4. If A Judgy Comment Is Made, Respond However You Want (Or Not At All)

All three experts said that no one, regardless of anyone’s size, should comment on what someone has ordered. However, if someone does make a judgy comment, there are several ways to handle it. “It all comes down to what you are most comfortable doing,” Dodson said. “When someone makes a comment about food, it’s not about you; it’s about them.”

One option is to simply ignore the comment, Tovar said. Or to say, “Oh, I don’t talk about food that way,” and move the conversation right along. But if you want to give a sassy reply right back to the person, all three experts said you would be justified in doing so. “It’s up to you how you want to address it,” Dodson said.

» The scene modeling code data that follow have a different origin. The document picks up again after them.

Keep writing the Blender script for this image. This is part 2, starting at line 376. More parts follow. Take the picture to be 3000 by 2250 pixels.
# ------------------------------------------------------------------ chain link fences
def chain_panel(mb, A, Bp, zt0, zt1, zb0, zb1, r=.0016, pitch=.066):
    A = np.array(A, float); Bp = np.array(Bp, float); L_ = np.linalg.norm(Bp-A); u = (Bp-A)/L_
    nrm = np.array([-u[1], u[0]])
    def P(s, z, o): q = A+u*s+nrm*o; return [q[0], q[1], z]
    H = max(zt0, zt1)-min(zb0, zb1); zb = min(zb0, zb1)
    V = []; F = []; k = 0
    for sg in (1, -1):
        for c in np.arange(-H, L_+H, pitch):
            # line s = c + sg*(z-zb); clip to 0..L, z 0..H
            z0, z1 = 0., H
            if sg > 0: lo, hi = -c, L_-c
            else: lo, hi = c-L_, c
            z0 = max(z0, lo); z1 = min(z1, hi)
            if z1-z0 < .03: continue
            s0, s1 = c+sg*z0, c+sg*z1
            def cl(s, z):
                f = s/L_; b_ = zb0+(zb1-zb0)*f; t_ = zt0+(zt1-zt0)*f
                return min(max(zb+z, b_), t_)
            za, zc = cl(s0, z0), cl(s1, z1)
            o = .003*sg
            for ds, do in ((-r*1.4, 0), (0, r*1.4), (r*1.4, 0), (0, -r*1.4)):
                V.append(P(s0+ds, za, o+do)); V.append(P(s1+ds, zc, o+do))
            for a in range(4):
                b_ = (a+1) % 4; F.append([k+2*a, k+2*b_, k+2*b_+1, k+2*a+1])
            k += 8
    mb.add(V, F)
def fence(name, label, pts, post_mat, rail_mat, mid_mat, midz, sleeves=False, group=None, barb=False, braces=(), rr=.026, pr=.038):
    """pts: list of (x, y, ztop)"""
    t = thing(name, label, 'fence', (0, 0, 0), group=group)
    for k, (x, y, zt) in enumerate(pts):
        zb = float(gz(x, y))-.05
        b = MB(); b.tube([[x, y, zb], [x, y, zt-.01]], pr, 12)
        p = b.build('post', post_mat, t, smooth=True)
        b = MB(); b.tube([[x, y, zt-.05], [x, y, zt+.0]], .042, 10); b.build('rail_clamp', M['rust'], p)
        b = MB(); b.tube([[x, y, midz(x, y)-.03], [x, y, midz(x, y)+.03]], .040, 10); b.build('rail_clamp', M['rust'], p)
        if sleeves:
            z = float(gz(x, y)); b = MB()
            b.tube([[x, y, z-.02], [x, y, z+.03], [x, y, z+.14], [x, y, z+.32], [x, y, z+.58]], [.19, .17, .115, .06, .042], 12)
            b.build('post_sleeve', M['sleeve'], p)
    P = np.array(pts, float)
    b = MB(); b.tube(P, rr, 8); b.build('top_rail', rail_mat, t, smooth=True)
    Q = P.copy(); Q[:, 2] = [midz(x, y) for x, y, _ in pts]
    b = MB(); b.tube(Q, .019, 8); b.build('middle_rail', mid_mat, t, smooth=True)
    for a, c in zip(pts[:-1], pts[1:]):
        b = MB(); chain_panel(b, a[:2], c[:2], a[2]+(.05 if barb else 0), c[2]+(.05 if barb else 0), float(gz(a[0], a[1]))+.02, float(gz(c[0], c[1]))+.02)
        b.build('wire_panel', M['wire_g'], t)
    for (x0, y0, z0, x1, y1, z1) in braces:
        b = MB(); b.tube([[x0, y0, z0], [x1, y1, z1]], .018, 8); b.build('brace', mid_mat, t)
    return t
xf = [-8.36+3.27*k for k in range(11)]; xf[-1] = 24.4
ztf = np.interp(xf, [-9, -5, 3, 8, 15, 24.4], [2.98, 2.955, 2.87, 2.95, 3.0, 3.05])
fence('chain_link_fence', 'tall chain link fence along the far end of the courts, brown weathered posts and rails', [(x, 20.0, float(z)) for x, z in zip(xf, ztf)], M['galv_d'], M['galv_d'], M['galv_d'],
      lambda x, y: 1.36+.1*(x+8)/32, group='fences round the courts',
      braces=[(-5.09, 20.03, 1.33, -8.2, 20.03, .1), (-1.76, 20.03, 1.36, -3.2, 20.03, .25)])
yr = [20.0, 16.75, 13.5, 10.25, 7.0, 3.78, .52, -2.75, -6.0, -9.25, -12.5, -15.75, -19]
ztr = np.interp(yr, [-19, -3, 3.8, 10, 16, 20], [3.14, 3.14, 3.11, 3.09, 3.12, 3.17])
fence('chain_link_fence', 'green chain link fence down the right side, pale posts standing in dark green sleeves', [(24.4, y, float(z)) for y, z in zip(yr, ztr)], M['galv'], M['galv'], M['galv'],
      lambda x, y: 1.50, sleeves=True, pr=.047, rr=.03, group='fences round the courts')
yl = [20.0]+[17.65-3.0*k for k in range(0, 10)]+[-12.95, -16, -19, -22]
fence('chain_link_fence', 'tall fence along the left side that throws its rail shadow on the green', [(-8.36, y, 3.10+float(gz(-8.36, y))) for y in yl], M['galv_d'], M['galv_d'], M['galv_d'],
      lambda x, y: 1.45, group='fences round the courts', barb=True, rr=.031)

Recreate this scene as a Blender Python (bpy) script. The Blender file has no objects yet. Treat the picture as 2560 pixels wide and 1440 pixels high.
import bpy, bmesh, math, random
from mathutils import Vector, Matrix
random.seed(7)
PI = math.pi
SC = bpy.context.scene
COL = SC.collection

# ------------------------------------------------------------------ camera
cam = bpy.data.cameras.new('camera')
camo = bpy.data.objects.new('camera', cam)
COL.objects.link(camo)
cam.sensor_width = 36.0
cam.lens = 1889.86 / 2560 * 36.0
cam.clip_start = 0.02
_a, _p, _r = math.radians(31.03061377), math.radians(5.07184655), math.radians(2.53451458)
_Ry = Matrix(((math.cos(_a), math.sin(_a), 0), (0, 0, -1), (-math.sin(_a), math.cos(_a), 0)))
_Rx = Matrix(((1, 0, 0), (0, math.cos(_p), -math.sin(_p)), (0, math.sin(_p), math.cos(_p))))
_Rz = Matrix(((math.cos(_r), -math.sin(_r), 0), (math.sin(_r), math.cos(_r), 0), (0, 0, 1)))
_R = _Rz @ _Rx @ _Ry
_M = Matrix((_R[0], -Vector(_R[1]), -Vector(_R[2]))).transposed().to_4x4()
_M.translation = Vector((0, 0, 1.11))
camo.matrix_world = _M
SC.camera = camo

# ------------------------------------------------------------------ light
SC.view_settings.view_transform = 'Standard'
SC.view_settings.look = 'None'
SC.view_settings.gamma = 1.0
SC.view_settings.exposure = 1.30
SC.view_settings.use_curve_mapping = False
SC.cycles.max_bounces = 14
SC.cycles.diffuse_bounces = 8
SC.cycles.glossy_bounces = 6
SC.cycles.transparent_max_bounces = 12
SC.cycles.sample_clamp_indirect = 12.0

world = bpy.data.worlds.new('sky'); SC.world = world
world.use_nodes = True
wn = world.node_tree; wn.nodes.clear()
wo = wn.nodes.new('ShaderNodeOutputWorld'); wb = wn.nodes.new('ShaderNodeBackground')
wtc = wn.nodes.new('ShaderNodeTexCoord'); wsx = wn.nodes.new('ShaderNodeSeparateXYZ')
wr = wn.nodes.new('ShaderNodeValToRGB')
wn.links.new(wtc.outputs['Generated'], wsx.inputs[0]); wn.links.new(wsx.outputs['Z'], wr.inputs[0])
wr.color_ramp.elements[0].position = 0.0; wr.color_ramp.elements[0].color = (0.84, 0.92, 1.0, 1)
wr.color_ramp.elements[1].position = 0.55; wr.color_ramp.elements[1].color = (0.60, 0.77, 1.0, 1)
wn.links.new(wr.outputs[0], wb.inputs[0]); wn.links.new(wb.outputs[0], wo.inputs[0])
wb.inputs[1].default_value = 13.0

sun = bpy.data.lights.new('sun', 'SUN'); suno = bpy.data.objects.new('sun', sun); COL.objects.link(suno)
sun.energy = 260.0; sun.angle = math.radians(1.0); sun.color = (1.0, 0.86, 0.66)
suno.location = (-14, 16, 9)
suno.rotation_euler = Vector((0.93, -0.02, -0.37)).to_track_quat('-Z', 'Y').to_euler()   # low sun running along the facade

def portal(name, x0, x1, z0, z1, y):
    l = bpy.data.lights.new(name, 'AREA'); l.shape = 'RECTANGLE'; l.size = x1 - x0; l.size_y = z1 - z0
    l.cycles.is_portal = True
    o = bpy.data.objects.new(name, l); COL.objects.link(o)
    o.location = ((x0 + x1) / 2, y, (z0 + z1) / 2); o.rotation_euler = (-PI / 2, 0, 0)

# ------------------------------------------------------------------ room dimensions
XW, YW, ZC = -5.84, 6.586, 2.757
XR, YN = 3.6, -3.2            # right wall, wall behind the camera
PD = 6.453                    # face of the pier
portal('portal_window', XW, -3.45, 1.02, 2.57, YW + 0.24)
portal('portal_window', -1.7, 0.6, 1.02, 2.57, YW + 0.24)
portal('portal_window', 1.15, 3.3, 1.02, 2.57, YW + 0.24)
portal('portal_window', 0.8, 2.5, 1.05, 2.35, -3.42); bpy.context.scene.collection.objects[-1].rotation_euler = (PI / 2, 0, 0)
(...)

It bears repeating that if you are a larger-bodied person, just the simple act of eating out can be emotionally draining. Apostol said that’s exactly why it’s important to remember you’re not alone. “Continue to explore the lies of diet culture by following fat activists online. There is a lot of community out there for you to find,” she said. “One of the worst things marginalised people can do is isolate themselves. You are not alone and whatever you are experiencing, others have experienced it too.”

Apostol also recommended people of every body size educate themselves by following anti-diet educators online and listening to their podcasts. (Her own podcast, as well as Dodson’s, are both good ones to start with, as well as the “Maintenance Phase” podcast, which Apostol recommended.)

With more thoughtfulness and understanding, everyone around the table will have a better time — no matter what their body size is.